- Goal
Everything from the first line to the line containing "link('cap', g, M_WHITEPL, e, True)" is to be repeated exactly; nothing past it.

- Stored data
----
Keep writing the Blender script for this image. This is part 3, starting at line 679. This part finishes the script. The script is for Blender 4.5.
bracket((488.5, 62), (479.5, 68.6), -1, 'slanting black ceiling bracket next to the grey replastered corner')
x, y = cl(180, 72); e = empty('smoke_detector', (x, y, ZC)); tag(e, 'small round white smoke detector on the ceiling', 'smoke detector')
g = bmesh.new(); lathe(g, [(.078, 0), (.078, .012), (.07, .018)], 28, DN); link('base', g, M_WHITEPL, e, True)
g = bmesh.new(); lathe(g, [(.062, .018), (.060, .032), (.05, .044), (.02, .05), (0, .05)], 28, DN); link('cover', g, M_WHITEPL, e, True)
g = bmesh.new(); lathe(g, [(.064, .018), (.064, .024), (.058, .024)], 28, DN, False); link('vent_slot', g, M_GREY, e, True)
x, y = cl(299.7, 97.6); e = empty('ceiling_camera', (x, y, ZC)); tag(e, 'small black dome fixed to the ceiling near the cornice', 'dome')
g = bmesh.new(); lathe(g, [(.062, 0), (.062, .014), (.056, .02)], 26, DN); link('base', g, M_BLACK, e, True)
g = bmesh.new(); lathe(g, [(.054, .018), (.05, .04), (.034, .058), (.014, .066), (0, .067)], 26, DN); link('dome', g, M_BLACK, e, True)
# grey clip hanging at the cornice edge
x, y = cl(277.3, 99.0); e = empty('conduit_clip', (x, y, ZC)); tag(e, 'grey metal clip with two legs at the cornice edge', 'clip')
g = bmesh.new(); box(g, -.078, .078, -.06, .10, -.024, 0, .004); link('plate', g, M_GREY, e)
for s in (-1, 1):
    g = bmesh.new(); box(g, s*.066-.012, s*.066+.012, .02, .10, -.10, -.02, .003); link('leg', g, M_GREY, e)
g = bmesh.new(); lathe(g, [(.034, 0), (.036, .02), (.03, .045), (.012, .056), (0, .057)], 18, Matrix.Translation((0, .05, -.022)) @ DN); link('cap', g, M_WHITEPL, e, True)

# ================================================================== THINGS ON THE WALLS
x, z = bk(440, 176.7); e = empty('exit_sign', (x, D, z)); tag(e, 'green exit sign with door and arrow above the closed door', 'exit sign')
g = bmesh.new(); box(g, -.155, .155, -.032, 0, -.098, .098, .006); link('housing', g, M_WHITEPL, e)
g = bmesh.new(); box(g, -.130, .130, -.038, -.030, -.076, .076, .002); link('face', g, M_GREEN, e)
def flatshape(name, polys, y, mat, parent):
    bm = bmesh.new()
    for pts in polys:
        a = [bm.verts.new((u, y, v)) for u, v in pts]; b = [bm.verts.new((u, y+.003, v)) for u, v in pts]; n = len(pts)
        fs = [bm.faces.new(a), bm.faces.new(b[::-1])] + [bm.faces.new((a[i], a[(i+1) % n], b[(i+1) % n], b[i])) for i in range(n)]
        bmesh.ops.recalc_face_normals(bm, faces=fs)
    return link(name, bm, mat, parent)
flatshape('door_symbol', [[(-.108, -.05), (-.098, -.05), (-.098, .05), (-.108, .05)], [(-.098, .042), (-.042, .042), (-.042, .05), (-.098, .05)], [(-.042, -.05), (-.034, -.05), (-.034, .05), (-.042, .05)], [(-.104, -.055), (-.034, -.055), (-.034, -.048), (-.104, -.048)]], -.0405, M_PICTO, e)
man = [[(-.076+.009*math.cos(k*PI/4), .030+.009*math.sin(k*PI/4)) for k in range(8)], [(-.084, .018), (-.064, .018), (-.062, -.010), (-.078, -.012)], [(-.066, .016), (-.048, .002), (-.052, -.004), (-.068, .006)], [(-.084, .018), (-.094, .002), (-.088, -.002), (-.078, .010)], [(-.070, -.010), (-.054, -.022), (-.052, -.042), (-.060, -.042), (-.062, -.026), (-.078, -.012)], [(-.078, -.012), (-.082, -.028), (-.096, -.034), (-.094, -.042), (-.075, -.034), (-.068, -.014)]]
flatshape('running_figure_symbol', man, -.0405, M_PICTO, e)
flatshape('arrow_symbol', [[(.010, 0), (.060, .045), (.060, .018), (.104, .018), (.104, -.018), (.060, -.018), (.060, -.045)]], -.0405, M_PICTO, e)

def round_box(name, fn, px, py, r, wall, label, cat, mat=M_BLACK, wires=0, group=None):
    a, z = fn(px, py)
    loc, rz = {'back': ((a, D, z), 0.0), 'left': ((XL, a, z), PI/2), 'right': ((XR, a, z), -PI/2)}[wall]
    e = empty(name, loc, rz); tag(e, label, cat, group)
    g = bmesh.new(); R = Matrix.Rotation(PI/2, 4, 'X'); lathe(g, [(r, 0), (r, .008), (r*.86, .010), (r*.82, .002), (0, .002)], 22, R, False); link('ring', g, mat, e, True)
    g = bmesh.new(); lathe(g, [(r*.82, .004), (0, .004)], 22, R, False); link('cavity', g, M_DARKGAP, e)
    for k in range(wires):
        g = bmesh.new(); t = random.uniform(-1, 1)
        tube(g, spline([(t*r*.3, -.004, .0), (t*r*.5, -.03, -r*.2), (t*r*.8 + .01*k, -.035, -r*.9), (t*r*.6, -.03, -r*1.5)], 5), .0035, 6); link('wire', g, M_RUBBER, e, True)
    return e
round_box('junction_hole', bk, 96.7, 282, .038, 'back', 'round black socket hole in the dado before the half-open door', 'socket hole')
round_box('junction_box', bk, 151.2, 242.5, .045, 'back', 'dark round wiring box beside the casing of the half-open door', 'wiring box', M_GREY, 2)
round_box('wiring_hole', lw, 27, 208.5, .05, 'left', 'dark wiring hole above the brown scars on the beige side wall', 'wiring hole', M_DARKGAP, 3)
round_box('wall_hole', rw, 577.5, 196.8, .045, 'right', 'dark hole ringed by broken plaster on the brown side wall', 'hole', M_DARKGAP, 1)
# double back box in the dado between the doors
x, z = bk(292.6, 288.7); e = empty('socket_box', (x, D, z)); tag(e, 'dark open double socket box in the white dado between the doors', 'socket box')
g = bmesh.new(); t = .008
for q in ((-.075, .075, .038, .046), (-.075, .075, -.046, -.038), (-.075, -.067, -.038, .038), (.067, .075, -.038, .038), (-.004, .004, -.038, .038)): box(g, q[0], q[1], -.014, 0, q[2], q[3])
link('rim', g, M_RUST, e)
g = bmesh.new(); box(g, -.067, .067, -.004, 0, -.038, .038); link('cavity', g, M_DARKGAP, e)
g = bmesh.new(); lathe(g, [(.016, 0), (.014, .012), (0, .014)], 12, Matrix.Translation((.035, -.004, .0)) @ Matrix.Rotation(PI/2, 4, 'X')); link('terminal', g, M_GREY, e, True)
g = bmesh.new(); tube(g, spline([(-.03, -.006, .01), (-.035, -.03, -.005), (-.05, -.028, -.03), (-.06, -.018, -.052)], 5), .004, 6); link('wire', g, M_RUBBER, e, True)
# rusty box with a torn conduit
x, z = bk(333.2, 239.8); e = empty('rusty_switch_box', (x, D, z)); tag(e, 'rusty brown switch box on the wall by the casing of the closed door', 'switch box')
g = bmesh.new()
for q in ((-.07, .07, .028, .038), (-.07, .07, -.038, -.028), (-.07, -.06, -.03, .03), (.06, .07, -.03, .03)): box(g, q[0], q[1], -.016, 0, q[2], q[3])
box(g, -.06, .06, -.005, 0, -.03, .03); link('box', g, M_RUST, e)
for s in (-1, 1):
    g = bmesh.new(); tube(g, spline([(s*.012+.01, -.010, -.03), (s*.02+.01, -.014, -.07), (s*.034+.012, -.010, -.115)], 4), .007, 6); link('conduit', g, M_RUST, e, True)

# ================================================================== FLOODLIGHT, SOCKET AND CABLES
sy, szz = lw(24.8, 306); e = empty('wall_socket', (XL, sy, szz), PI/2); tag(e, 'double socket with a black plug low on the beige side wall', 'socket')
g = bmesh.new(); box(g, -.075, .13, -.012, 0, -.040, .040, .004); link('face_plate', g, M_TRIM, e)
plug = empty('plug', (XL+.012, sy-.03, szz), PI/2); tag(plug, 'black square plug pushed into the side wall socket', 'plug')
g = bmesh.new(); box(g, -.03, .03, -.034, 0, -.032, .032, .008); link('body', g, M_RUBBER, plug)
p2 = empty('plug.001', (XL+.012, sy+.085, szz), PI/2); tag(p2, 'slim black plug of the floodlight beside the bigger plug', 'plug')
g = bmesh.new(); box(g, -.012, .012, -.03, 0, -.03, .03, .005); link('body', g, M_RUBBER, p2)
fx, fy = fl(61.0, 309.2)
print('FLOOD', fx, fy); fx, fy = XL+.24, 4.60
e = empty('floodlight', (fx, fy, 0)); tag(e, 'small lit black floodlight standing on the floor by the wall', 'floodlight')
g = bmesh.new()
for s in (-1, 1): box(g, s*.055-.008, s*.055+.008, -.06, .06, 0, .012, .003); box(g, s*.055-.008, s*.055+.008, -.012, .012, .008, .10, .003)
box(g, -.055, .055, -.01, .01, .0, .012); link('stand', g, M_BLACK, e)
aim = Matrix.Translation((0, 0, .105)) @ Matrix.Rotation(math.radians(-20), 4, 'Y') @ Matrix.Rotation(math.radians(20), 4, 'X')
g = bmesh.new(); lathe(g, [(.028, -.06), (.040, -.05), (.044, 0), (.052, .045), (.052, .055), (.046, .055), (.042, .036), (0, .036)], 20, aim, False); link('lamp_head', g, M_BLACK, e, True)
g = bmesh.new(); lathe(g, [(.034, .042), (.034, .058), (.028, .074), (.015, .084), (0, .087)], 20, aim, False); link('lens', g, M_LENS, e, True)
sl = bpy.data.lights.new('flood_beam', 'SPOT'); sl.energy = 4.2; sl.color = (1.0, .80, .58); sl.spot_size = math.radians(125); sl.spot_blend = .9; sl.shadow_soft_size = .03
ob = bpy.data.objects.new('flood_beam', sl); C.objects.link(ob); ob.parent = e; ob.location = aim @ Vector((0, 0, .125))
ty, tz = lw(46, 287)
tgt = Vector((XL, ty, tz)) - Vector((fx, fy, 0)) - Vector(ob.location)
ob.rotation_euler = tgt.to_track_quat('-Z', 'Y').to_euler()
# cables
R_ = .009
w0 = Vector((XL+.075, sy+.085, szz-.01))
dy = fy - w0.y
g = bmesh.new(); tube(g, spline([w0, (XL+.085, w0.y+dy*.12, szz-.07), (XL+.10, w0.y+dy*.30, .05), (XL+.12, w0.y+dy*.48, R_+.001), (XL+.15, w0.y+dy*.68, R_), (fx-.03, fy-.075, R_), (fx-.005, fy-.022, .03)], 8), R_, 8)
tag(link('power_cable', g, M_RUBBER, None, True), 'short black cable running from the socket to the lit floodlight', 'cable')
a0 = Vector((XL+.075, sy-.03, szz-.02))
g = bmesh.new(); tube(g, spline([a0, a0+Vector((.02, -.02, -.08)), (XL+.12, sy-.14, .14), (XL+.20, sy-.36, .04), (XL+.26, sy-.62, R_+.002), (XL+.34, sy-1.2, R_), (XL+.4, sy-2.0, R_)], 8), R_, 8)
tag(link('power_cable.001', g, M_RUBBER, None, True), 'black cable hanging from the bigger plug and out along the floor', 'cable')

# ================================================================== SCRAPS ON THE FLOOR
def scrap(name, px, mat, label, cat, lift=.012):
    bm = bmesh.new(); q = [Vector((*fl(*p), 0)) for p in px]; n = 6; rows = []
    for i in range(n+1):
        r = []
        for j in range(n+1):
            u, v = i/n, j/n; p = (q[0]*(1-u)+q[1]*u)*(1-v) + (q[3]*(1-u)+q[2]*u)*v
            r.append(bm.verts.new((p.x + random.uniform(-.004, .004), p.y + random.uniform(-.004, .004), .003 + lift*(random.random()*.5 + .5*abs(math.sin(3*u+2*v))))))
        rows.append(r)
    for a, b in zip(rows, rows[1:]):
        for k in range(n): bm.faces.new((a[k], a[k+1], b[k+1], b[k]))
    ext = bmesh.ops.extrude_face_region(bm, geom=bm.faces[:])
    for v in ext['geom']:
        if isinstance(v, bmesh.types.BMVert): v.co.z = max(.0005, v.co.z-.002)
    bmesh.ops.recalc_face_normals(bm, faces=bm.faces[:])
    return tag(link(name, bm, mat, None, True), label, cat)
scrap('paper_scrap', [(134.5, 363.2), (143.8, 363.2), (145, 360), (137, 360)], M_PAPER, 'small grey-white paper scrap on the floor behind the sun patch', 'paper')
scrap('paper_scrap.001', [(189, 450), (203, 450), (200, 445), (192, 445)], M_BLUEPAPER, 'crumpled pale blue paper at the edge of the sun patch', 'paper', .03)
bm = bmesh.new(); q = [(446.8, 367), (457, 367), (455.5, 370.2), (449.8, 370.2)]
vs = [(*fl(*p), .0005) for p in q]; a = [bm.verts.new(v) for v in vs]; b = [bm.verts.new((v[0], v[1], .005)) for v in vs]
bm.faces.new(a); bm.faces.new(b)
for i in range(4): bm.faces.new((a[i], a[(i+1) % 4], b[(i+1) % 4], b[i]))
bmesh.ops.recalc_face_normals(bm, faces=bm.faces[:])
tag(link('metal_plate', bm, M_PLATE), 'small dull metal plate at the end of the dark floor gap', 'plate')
----
- Expected output
Keep writing the Blender script for this image. This is part 3, starting at line 679. This part finishes the script. The script is for Blender 4.5.
bracket((488.5, 62), (479.5, 68.6), -1, 'slanting black ceiling bracket next to the grey replastered corner')
x, y = cl(180, 72); e = empty('smoke_detector', (x, y, ZC)); tag(e, 'small round white smoke detector on the ceiling', 'smoke detector')
g = bmesh.new(); lathe(g, [(.078, 0), (.078, .012), (.07, .018)], 28, DN); link('base', g, M_WHITEPL, e, True)
g = bmesh.new(); lathe(g, [(.062, .018), (.060, .032), (.05, .044), (.02, .05), (0, .05)], 28, DN); link('cover', g, M_WHITEPL, e, True)
g = bmesh.new(); lathe(g, [(.064, .018), (.064, .024), (.058, .024)], 28, DN, False); link('vent_slot', g, M_GREY, e, True)
x, y = cl(299.7, 97.6); e = empty('ceiling_camera', (x, y, ZC)); tag(e, 'small black dome fixed to the ceiling near the cornice', 'dome')
g = bmesh.new(); lathe(g, [(.062, 0), (.062, .014), (.056, .02)], 26, DN); link('base', g, M_BLACK, e, True)
g = bmesh.new(); lathe(g, [(.054, .018), (.05, .04), (.034, .058), (.014, .066), (0, .067)], 26, DN); link('dome', g, M_BLACK, e, True)
# grey clip hanging at the cornice edge
x, y = cl(277.3, 99.0); e = empty('conduit_clip', (x, y, ZC)); tag(e, 'grey metal clip with two legs at the cornice edge', 'clip')
g = bmesh.new(); box(g, -.078, .078, -.06, .10, -.024, 0, .004); link('plate', g, M_GREY, e)
for s in (-1, 1):
    g = bmesh.new(); box(g, s*.066-.012, s*.066+.012, .02, .10, -.10, -.02, .003); link('leg', g, M_GREY, e)
g = bmesh.new(); lathe(g, [(.034, 0), (.036, .02), (.03, .045), (.012, .056), (0, .057)], 18, Matrix.Translation((0, .05, -.022)) @ DN); link('cap', g, M_WHITEPL, e, True)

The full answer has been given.